The government has borrowed $2.9 billion during first five months (July-November) of the current fiscal year. However, it had not included $2.5 billion generated from the auction of Euro and Sukuk bonds. This amount will notify in the next month data. A major part of the borrowing of $2.9 billion was from the commercial banks that recorded at $1.1 billion during five months of the current fiscal year. The government had projected only $1 billion borrowing from the commercial banks during the entire ongoing financial year. However, the government had crossed the limit in just five months to sustain its foreign exchange reserves.

Sources said that the government is in negotiations with some other foreign banks and expected to sign more agreements in coming months to procure more commercial loans for budgetary support.

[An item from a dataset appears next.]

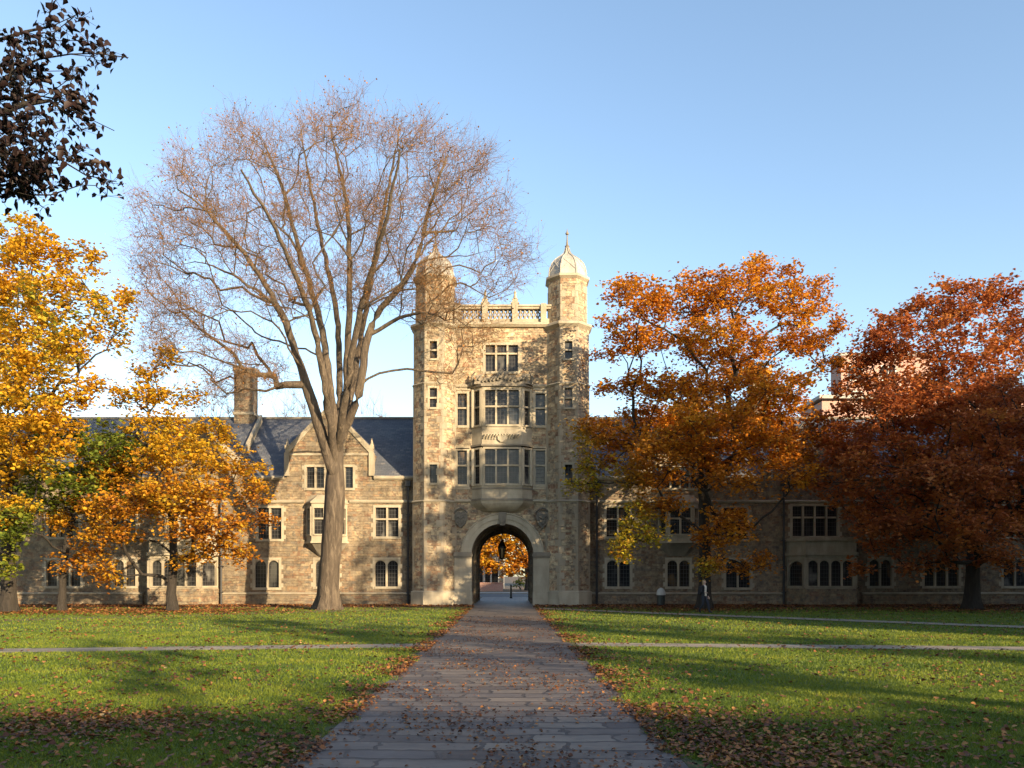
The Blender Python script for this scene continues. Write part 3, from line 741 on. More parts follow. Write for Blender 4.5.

The government budgeted $2.05 billion for 2016-17 but by the end of the year, it borrowed $4.367 billion from foreign commercial banks.

Economist Dr Ashfaque Hassan Khan said that as the government has decided not to take a new IMF programme, it will either have to issue further bonds in the international market or borrow from commercial banks to finance the gap.

According to official documents, the government had budgeted foreign assistance of $8.094 billion for 2017-18 including $7.692 billion loans and $401.78 million grants. The government had obtained 35 percent of the annual loans in first five months of the year 2017-18. The break-up of loan received showed that the Asian Development Bank has provided $221.88 million, the International Bank for Reconstruction and Development $69.88 million and the International Development Association of the World Bank $106.65 million and the Islamic Development Bank ($660.31 million (short-term loan for July-November period for crude oil import).

Pakistan has also taken $89.44 million from the United Kingdom during the period under review. China has given a loan of $455.25 million to Pakistan. The USA released $25.96 million in the current fiscal year 2017-18 against the budgeted estimates of $117.56 million.